• _RECORDED INFORMATION_:
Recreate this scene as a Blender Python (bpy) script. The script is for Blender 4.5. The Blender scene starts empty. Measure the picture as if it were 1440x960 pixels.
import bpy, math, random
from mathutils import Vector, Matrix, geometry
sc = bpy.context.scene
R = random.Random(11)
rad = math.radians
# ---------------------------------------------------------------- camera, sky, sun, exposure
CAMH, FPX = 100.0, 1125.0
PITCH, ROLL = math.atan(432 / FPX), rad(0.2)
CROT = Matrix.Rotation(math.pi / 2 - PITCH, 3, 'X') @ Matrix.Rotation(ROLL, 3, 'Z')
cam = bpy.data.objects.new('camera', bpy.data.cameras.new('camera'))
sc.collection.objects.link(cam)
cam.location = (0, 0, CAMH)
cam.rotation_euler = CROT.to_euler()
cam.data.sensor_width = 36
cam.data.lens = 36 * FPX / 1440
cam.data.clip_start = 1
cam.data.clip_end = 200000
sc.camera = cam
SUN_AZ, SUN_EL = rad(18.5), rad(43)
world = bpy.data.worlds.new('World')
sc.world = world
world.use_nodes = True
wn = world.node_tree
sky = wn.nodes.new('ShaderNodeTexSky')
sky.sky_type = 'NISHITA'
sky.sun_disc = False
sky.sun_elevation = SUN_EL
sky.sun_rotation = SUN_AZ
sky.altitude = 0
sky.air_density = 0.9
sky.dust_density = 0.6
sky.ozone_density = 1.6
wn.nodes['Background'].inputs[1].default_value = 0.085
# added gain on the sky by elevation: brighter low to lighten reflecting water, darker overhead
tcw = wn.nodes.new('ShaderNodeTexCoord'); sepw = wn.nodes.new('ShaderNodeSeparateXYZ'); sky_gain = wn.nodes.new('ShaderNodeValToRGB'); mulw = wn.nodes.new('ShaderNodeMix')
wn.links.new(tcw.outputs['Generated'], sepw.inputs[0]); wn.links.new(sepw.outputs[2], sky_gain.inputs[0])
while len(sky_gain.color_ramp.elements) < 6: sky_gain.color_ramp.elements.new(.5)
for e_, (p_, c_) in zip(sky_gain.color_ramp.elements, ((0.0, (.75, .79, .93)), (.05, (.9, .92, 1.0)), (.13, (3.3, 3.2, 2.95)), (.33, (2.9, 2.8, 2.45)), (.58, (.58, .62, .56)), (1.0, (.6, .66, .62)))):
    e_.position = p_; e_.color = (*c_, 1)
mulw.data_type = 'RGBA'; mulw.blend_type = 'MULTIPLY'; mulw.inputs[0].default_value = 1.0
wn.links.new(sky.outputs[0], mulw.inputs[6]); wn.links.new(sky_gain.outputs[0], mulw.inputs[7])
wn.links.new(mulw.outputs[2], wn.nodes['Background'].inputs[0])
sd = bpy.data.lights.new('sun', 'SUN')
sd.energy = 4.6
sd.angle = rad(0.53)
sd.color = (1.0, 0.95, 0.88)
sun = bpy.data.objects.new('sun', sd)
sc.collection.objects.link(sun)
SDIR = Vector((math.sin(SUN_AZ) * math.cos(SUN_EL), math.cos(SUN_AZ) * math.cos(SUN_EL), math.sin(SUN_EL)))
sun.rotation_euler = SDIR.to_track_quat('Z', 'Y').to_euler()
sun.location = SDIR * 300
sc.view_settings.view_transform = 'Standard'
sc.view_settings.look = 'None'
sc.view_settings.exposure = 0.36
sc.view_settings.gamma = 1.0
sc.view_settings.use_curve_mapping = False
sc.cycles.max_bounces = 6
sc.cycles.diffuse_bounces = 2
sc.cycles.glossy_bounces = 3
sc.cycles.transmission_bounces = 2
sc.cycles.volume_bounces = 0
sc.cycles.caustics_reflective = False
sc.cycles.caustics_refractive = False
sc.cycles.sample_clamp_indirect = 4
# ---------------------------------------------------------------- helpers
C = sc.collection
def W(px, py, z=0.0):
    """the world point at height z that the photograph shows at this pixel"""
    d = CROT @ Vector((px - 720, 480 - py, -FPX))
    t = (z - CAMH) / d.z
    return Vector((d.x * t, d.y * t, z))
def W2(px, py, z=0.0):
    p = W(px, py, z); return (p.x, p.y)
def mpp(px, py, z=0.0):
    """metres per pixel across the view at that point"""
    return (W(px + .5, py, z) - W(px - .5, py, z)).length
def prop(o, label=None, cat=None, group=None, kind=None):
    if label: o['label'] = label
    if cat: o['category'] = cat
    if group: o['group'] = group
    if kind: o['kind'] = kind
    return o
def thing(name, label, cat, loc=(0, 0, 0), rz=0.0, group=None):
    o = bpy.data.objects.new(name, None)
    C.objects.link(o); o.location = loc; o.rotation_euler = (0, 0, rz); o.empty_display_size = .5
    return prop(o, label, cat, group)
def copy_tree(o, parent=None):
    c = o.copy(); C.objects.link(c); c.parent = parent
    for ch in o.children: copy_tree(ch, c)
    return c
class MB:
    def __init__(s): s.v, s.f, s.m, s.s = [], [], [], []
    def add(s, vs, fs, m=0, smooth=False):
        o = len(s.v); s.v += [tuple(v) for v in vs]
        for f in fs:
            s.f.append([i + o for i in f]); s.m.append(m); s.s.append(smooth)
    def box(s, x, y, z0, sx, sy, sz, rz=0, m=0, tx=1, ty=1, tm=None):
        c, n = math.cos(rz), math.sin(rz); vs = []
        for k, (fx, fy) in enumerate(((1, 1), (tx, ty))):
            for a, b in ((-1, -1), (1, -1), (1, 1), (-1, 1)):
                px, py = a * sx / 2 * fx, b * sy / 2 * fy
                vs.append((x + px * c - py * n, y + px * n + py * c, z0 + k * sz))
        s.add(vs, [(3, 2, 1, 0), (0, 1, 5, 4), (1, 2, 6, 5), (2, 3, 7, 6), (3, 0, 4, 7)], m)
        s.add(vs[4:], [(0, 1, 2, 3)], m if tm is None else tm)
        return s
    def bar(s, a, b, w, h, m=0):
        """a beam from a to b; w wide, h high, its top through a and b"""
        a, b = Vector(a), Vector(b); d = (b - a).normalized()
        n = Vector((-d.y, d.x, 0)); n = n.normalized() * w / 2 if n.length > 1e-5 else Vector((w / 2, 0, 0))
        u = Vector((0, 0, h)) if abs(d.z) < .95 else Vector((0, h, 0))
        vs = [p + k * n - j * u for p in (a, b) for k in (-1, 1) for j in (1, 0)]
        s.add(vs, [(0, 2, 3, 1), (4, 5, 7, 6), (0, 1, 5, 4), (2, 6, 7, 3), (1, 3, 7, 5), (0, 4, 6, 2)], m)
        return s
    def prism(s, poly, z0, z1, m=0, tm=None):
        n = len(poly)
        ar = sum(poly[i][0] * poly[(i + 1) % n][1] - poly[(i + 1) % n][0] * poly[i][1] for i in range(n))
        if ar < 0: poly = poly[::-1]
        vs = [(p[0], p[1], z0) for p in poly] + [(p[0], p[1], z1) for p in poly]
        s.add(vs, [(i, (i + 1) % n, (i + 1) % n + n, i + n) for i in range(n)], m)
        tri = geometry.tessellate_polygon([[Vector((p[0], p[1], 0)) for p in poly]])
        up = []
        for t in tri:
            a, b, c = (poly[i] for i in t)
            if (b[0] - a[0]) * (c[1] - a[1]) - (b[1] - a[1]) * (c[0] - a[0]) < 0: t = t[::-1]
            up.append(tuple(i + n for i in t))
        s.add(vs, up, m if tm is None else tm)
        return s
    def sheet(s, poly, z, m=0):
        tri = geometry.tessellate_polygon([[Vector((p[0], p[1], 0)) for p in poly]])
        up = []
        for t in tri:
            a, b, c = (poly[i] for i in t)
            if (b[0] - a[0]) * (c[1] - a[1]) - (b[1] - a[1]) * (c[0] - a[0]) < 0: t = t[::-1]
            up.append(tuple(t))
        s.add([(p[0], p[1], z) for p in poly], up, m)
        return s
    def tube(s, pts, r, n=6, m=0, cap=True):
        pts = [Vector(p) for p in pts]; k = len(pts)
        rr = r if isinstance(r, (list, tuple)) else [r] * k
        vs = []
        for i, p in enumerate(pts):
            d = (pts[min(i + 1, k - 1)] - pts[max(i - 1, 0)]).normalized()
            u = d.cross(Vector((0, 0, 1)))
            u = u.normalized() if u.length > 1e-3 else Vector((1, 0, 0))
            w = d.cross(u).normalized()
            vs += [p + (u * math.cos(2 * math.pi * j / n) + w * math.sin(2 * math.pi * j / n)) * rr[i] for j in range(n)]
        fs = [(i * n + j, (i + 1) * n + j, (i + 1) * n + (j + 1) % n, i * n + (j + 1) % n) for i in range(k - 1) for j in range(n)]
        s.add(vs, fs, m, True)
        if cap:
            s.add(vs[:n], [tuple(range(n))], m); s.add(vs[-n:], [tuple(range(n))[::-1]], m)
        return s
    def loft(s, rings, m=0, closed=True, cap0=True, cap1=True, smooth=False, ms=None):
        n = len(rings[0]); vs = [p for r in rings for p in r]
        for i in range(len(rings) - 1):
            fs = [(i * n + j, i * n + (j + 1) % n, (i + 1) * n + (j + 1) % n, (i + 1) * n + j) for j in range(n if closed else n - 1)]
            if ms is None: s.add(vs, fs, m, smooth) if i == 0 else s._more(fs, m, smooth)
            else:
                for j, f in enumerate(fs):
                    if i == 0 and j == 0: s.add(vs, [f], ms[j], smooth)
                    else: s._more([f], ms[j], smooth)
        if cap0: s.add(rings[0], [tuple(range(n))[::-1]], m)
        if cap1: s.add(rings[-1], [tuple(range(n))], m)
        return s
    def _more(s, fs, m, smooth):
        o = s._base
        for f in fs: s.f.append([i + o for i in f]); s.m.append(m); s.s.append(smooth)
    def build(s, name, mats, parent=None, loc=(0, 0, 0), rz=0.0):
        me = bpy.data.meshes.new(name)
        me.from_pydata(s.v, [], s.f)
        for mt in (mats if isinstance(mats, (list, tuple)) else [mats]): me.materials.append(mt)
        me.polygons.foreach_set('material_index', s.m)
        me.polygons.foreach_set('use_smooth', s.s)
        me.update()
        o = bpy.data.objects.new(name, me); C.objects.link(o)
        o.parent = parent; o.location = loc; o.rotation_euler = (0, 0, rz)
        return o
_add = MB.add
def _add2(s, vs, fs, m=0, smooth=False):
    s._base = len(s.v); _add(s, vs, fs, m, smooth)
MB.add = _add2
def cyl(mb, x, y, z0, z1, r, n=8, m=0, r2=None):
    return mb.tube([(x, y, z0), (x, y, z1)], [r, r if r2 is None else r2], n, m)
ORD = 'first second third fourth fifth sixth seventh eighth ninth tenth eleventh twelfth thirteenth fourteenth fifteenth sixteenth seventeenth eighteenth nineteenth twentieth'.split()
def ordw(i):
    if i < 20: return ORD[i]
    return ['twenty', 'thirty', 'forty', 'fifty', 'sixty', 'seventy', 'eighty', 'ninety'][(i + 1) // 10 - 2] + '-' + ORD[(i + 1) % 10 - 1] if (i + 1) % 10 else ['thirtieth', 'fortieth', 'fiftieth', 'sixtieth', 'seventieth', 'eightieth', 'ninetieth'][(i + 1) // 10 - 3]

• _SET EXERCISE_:
Lines that include the word "scene" are to be extracted from the data above.

• _RESPONSE_:
Recreate this scene as a Blender Python (bpy) script. The script is for Blender 4.5. The Blender scene starts empty. Measure the picture as if it were 1440x960 pixels.
sc = bpy.context.scene